O Atlético trouxe o espanhol Fran Mérida. Como surgiu esta oportunidade, e qual o impacto que a contratação pode trazer?
Isso é fruto de um trabalho. Somos conhecidos no mundo todo. Mas buscamos de acordo com nossa realidade econômica. Temos a política de não-endividamento. Nos próximos dias, faremos nosso balanço de 31 de dezembro de 2012, com um superávit altíssimo. Dentro das limitações, um Pedro Botelho, que atuou no Arsenal, e um Fran Mérida vão surgir. O impacto do Fran ainda não aconteceu porque ele não jogou. A gente pretendia que atuasse no Estadual, mas a burocracia não deixou.
Voltando a falar de estádios, o Couto Pereira pode ser uma possibilidade no Campeonato Brasileiro?
O problema foi surgir no ano passado. Nós acertamos um compromisso, mas não foi honrado. Para o Atlético está encerrado o assunto. Ali nós não somos bem-vindos e também a nossa torcida não quer. Está afastada qualquer chance de jogarmos no campo dos nossos inimigos. Vamos buscar outras alternativas. Se não for em Curitiba, será fora da cidade.
O senhor abordou sacrifícios, como perda de sócios, receitas, a ausência da Arena, onde o Atlético é temido. Está certo de que o sacrifício vai valer a pena?
Não há dúvida. Teremos um dos melhores estádios do mundo. Aliás, 45 mil lugares é um tamanho ideal para nossa torcida e para Curitiba. Daremos conforto, visão e segurança a quem for aos jogos. Ouso dizer que será um dos melhores estádios do Brasil. E não nos entregaremos a empreiteiros e investidores. Estamos felizes em saber que o único time que ficará livre disso será o Atlético.
Qual foi o motivo que fez o Atlético radicalizar e romper relações com a imprensa para gerar seu próprio conteúdo?

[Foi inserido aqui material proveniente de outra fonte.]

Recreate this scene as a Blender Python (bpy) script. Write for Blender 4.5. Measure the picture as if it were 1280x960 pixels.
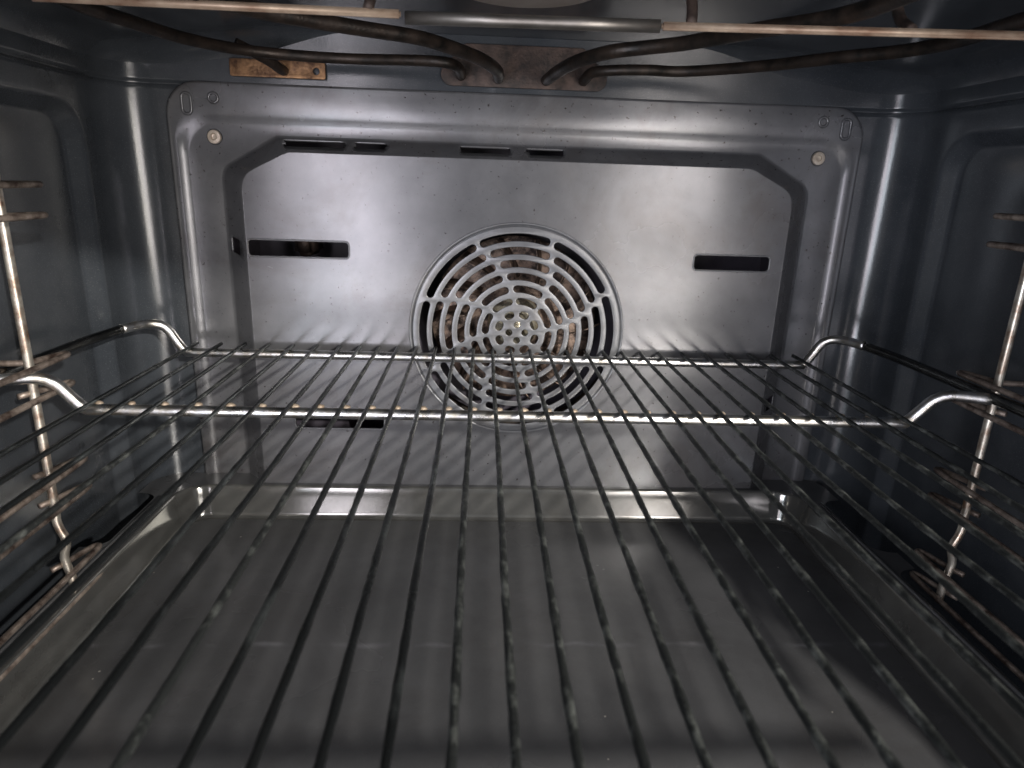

Esta história é muito longa. Começa com as características do nosso povo e o fato de a maioria do pessoal que conduz a mídia daqui do Paraná ter suas cores. Todos temos um clube de coração, mas não podemos ficar a serviço dessa paixão. Todo mundo tem de ser imparcial, de conduzir de forma ética e moral. E aqui não aconteceu da forma que gostaríamos. Depois de tentar por vários anos, chegamos ao limite, e preferimos ir buscar nossa mídia independente. Nós tentamos buscar nossa rádio, nosso conteúdo. Nós fomos pioneiros. No início da construção da nossa Arena, em 1999, o pioneirismo nos custou muito caro. Em uma época, tivemos de aumentar nosso ingresso em 30% e fomos massacrados pela mídia local, que nos acusou de elitistas e de querer expulsar os povos dos estádios. Nossa aldeia que é reacionária insiste no futebol romântico, que dividia o estádio em meio a meio. Sou muito crítico, respeito a imprensa, acho que cada um tem sua função, é extremamente importante na sociedade. Agora, faço o enfrentamento crítico para o meu clube.
O senhor não tem medo de isto gerar antipatia de outras regiões ou de outros clubes?
Não, não, muito pelo contrário. Porque outros centros têm cabeças mais arejadas. Buscamos cobrar das rádios pelo espetáculo e pelo conteúdo. As rádios faturam, a publicidade não tem de compensar absolutamente nada para o futebol. O Atlético é um produto muito caro para ser dado de maneira gratuita. Aqui se confunde muito com as coisas locais, com as cores que cada um torce e levam para suas redações. Esta é uma visão míope ou cega que a paixão pelo futebol nos leva. Nós estamos fazendo mais este pioneirismo. Na Copa do Mundo, as rádios pagam. Na Olimpíada, as rádios pagam. Na Europa, há um forte caminho para os clubes terem seus meios de comunicação.
O senhor disse que haverá participação da prefeitura de Curitiba e do governo do Estado do Paraná na Arena…
O Atlético não teria entrado nesta aventura se nós ficássemos responsáveis por tudo. Dos R$ 220 milhões, o clube será responsável por um terço. Dois terços serão a cargo da prefeitura e do Governo. A cidade terá um retorno muito grande, e também a função do estado de trazer o interesse do povo, que tem problema de amor próprio.
O senhor não acha que seria interessante Atlético e Coritiba se unirem politicamente, pelo bem do futebol paranaense?
Não tenho dúvida. Sempre nos colocamos à disposição, vejo um clube dependente do outro. Tanto que, há alguns anos, fui à imprensa, depois de conversar com o governador e o prefeito, e propus a criação de um complexo único para Coritiba e Atlético jogarem. Isso tem uma visão clara de que eu não misturo fanatismo e paixão, e o jogo tem que estar dentro do campo, quando os 90 minutos começam. Infelizmente, os clubes são conduzidos por pessoas que têm visão regionalista, de querer todas as taças a curtíssimo prazo. O projeto do Atlético Paranaense vai fazer 20 anos, só se criam coisas a longo prazo. Mas a maioria dos dirigentes tem uma visão de curto prazo. O modelo brasileiro é muito sem compromisso. Fica sempre o desejo de mostrar que foram campeões, e pouco se preocupam com o futuro. Não tivemos abertura aqui. O fanatismo sempre foi para as mesas de conversa.